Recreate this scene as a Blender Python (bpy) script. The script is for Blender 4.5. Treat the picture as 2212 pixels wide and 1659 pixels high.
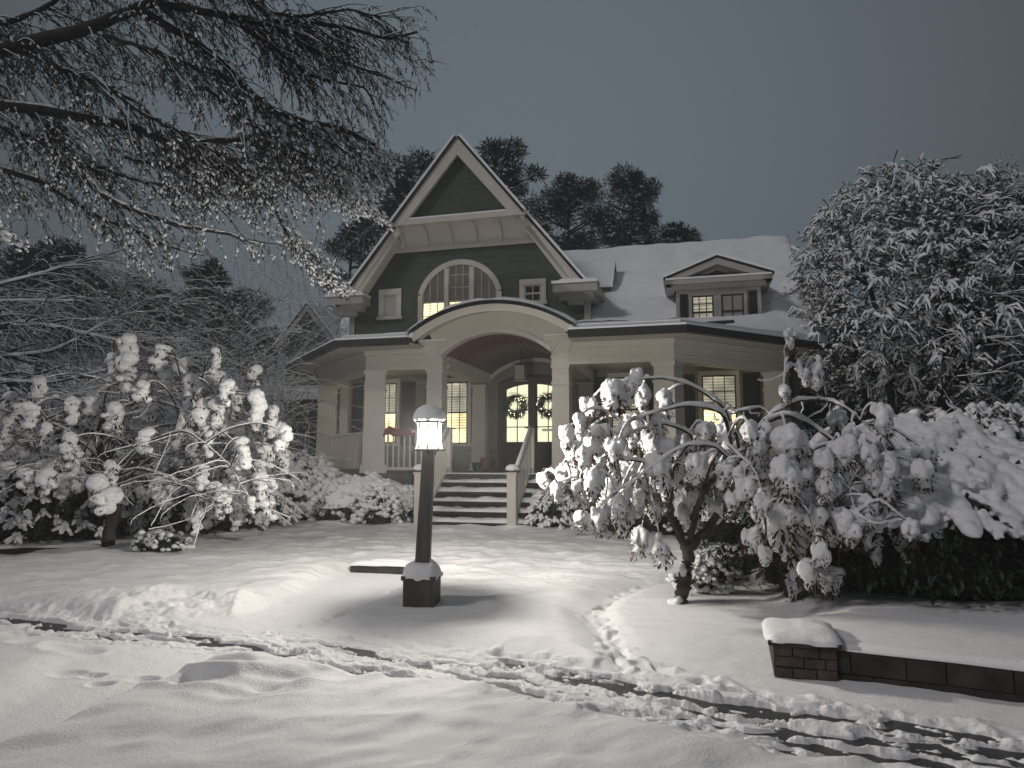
import bpy, bmesh, math, random
import numpy as np
from mathutils import Vector
R = math.radians
for o in list(bpy.data.objects): bpy.data.objects.remove(o)
SC = bpy.context.scene
COL = SC.collection

# ------------------------------------------------------------------ camera
PITCH = R(6.13); TH = R(14.3); EYE = 1.6
cam = bpy.data.cameras.new('camera'); cam.sensor_width = 36; cam.lens = 36 * 1500 / 2212
cam.clip_end = 600; cam.clip_start = 0.05
co = bpy.data.objects.new('camera', cam); COL.objects.link(co)
co.location = (0, 0, EYE); co.rotation_euler = (math.pi / 2 + PITCH, 0, 0)
SC.camera = co

# ------------------------------------------------------------------ night sky, street light, exposure
w = bpy.data.worlds.new('World'); SC.world = w; w.use_nodes = True
nt = w.node_tree; bg = nt.nodes['Background']
tc = nt.nodes.new('ShaderNodeTexCoord')
dot = nt.nodes.new('ShaderNodeVectorMath'); dot.operation = 'DOT_PRODUCT'
g = Vector((0.0, 0.94, 0.33)).normalized(); dot.inputs[1].default_value = g
nt.links.new(tc.outputs['Generated'], dot.inputs[0])
rmp = nt.nodes.new('ShaderNodeValToRGB')
rmp.color_ramp.elements[0].position = 0.35; rmp.color_ramp.elements[0].color = (0.070, 0.078, 0.086, 1)
rmp.color_ramp.elements[1].position = 1.0; rmp.color_ramp.elements[1].color = (0.126, 0.155, 0.178, 1)
e = rmp.color_ramp.elements.new(0.74); e.color = (0.058, 0.070, 0.078, 1)
e = rmp.color_ramp.elements.new(0.9); e.color = (0.100, 0.122, 0.141, 1)
nt.links.new(dot.outputs['Value'], rmp.inputs[0]); nt.links.new(rmp.outputs[0], bg.inputs[0])
bg.inputs[1].default_value = 0.80

sun = bpy.data.lights.new('street_glow', 'SUN'); sun.energy = 0.60; sun.angle = R(10); sun.color = (1.0, 0.945, 0.95)
so = bpy.data.objects.new('street_glow', sun); COL.objects.link(so)
so.rotation_euler = (R(52), 0, R(-60))   # street light glow from behind and left of the viewer
SC.view_settings.view_transform = 'Standard'; SC.view_settings.look = 'None'
SC.view_settings.exposure = 0.42; SC.view_settings.gamma = 1.0
SC.cycles.max_bounces = 5; SC.cycles.diffuse_bounces = 3; SC.cycles.caustics_reflective = False
SC.cycles.sample_clamp_indirect = 3.0

# ------------------------------------------------------------------ helpers
f_, cx_, cy_ = 1500.0, 1106.0, 829.5
def ray(px, py):
    a = (px - cx_) / f_; b = -(py - cy_) / f_
    return np.array([a, math.cos(PITCH) - b * math.sin(PITCH), math.sin(PITCH) + b * math.cos(PITCH)])
def at(px, py, D):                       # point seen at a pixel at forward distance D (metres)
    r = ray(px, py); return np.array([0, 0, EYE]) + r * (D / r[1])
def onz(px, py, z):
    r = ray(px, py); return np.array([0, 0, EYE]) + r * ((z - EYE) / r[2])
HO = np.array([-0.342, 14.791, 0.0]); HU = np.array([math.cos(TH), -math.sin(TH), 0]); HV = np.array([math.sin(TH), math.cos(TH), 0])
def hw(u, v, z): return HO + HU * u + HV * v + np.array([0, 0, z])
rng = np.random.default_rng(7)

def _ico(sub):
    bm = bmesh.new(); bmesh.ops.create_icosphere(bm, subdivisions=sub, radius=1)
    V = np.array([v.co[:] for v in bm.verts]); F = np.array([[v.index for v in f.verts] for f in bm.faces]); bm.free(); return V, F
ICO1 = _ico(1); ICO2 = _ico(2)

class MB:
    def __init__(s): s.v = []; s.f = []; s.n = 0
    def add(s, V, F):
        V = np.asarray(V, float); s.v.append(V)
        if isinstance(F, np.ndarray): s.f.append(F + s.n)
        else:
            for q in F: s.f.append(np.array([q]) + s.n)
        s.n += len(V)
    def box(s, x0, x1, y0, y1, z0, z1):
        V = [(x, y, z) for z in (z0, z1) for y in (y0, y1) for x in (x0, x1)]
        s.add(V, np.array([[0, 2, 3, 1], [4, 5, 7, 6], [0, 1, 5, 4], [2, 6, 7, 3], [0, 4, 6, 2], [1, 3, 7, 5]])); return s
    def rbox(s, c, sx, sy, z0, z1, ang=0, top=1.0):      # box about a vertical axis, turned, tapering to its top
        ca, sa = math.cos(ang), math.sin(ang); V = []
        for z, k in ((z0, 1.0), (z1, top)):
            for y in (-1, 1):
                for x in (-1, 1):
                    X = x * sx / 2 * k; Y = y * sy / 2 * k
                    V.append((c[0] + X * ca - Y * sa, c[1] + X * sa + Y * ca, z))
        s.add(V, np.array([[0, 2, 3, 1], [4, 5, 7, 6], [0, 1, 5, 4], [2, 6, 7, 3], [0, 4, 6, 2], [1, 3, 7, 5]])); return s
    def beam(s, a, b, wd, ht, up=(0, 0, 1)):             # square bar between two points
        a = np.array(a, float); b = np.array(b, float); t = b - a; t /= np.linalg.norm(t)
        sd = np.cross(t, up); sd /= np.linalg.norm(sd); uu = np.cross(sd, t)
        V = [p + sd * x * wd / 2 + uu * z * ht / 2 for p in (a, b) for z in (-1, 1) for x in (-1, 1)]
        s.add(V, np.array([[0, 2, 3, 1], [4, 5, 7, 6], [0, 1, 5, 4], [2, 6, 7, 3], [0, 4, 6, 2], [1, 3, 7, 5]])); return s
    def prism(s, P, d):                                  # planar polygon P extruded by vector d
        P = np.asarray(P, float); n = len(P); V = np.vstack([P, P + np.array(d, float)])
        F = [list(range(n))[::-1], [n + i for i in range(n)]] + [[i, (i + 1) % n, n + (i + 1) % n, n + i] for i in range(n)]
        s.add(V, F); return s
    def strip(s, A, B, d=None):                          # band between two equal-length polylines, optional thickness d
        A = np.asarray(A, float); B = np.asarray(B, float); n = len(A)
        if d is None:
            s.add(np.vstack([A, B]), np.array([[i, i + 1, n + i + 1, n + i] for i in range(n - 1)])); return s
        d = np.array(d, float); V = np.vstack([A, B, A + d, B + d]); F = []
        for i in range(n - 1):
            F += [[i, n + i, n + i + 1, i + 1], [2 * n + i, 2 * n + i + 1, 3 * n + i + 1, 3 * n + i],
                  [i, i + 1, 2 * n + i + 1, 2 * n + i], [n + i, 3 * n + i, 3 * n + i + 1, n + i + 1]]
        F += [[0, 2 * n, 3 * n, n], [n - 1, 2 * n - 1, 4 * n - 1, 3 * n - 1]]
        s.add(V, np.array(F)); return s
    def tube(s, P, r, k=6):
        P = np.asarray(P, float); n = len(P); r = np.broadcast_to(np.asarray(r, float), (n,))
        T = np.gradient(P, axis=0); T /= np.linalg.norm(T, axis=1)[:, None] + 1e-9
        ref = np.array([0.31, 0.2, 0.93]) if abs(T[0][2]) < 0.85 else np.array([1.0, 0.1, 0.05])
        A = np.cross(T, ref); A /= np.linalg.norm(A, axis=1)[:, None] + 1e-9; B = np.cross(T, A)
        a = np.arange(k) * 2 * math.pi / k
        V = (P[:, None] + r[:, None, None] * (np.cos(a)[None, :, None] * A[:, None] + np.sin(a)[None, :, None] * B[:, None])).reshape(-1, 3)
        i = np.arange(n - 1)[:, None] * k; j = np.arange(k)[None]; j2 = (j + 1) % k
        F = np.stack([i + j, i + j2, i + k + j2, i + k + j], -1).reshape(-1, 4)
        s.add(V, F); s.f.append(np.array([list(range(k))]) + s.n - len(V)); s.f.append(np.array([list(range(k))[::-1]]) + s.n - k); return s
    def inst(s, tpl, M, T):                              # many copies of a template: M (N,3,3), T (N,3)
        V0, F0 = tpl; N = len(T)
        if N == 0: return s
        V = (np.einsum('nij,kj->nki', M, V0) + np.asarray(T)[:, None]).reshape(-1, 3)
        F = (F0[None] + (np.arange(N) * len(V0))[:, None, None]).reshape(-1, F0.shape[1])
        s.add(V, F); return s
    def lathe(s, c, prof, k=20):
        P = []; 
        for r, z in prof:
            for j in range(k): a = 2 * math.pi * j / k; P.append((c[0] + r * math.cos(a), c[1] + r * math.sin(a), c[2] + z))
        n = len(prof); F = np.array([[i * k + j, i * k + (j + 1) % k, (i + 1) * k + (j + 1) % k, (i + 1) * k + j] for i in range(n - 1) for j in range(k)])
        s.add(P, F); s.f.append(np.array([list(range(k))[::-1]]) + s.n - len(P)); s.f.append(np.array([list(range(k))]) + s.n - k); return s
    def build(s, name, mat, parent=None, smooth=False, loc=None):
        V = np.vstack(s.v) if s.v else np.zeros((0, 3))
        if loc is not None: V = V - np.array(loc)
        me = bpy.data.meshes.new(name); me.vertices.add(len(V)); me.vertices.foreach_set('co', V.astype(np.float32).ravel())
        tot = sum(F.size for F in s.f); nf = sum(len(F) for F in s.f)
        me.loops.add(tot); me.polygons.add(nf)
        me.loops.foreach_set('vertex_index', np.concatenate([F.ravel() for F in s.f]).astype(np.int32))
        ln = np.concatenate([np.full(len(F), F.shape[1]) for F in s.f]); st = np.concatenate([[0], np.cumsum(ln)[:-1]])
        me.polygons.foreach_set('loop_start', st.astype(np.int32))
        me.update(calc_edges=True); me.validate()
        me.polygons.foreach_set('use_smooth', np.full(len(me.polygons), bool(smooth)))
        if mat: me.materials.append(mat)
        o = bpy.data.objects.new(name, me); COL.objects.link(o)
        if parent: o.parent = parent
        elif loc is not None: o.location = loc
        return o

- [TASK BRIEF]
Up to and including the line containing "bg.inputs[1].default_value = 0.80", repeat every line from the start of the data, but none of the pictures.

- [ANSWER FOR THIS EXERCISE]
Recreate this scene as a Blender Python (bpy) script. The script is for Blender 4.5. Treat the picture as 2212 pixels wide and 1659 pixels high.
import bpy, bmesh, math, random
import numpy as np
from mathutils import Vector
R = math.radians
for o in list(bpy.data.objects): bpy.data.objects.remove(o)
SC = bpy.context.scene
COL = SC.collection

# ------------------------------------------------------------------ camera
PITCH = R(6.13); TH = R(14.3); EYE = 1.6
cam = bpy.data.cameras.new('camera'); cam.sensor_width = 36; cam.lens = 36 * 1500 / 2212
cam.clip_end = 600; cam.clip_start = 0.05
co = bpy.data.objects.new('camera', cam); COL.objects.link(co)
co.location = (0, 0, EYE); co.rotation_euler = (math.pi / 2 + PITCH, 0, 0)
SC.camera = co

# ------------------------------------------------------------------ night sky, street light, exposure
w = bpy.data.worlds.new('World'); SC.world = w; w.use_nodes = True
nt = w.node_tree; bg = nt.nodes['Background']
tc = nt.nodes.new('ShaderNodeTexCoord')
dot = nt.nodes.new('ShaderNodeVectorMath'); dot.operation = 'DOT_PRODUCT'
g = Vector((0.0, 0.94, 0.33)).normalized(); dot.inputs[1].default_value = g
nt.links.new(tc.outputs['Generated'], dot.inputs[0])
rmp = nt.nodes.new('ShaderNodeValToRGB')
rmp.color_ramp.elements[0].position = 0.35; rmp.color_ramp.elements[0].color = (0.070, 0.078, 0.086, 1)
rmp.color_ramp.elements[1].position = 1.0; rmp.color_ramp.elements[1].color = (0.126, 0.155, 0.178, 1)
e = rmp.color_ramp.elements.new(0.74); e.color = (0.058, 0.070, 0.078, 1)
e = rmp.color_ramp.elements.new(0.9); e.color = (0.100, 0.122, 0.141, 1)
nt.links.new(dot.outputs['Value'], rmp.inputs[0]); nt.links.new(rmp.outputs[0], bg.inputs[0])
bg.inputs[1].default_value = 0.80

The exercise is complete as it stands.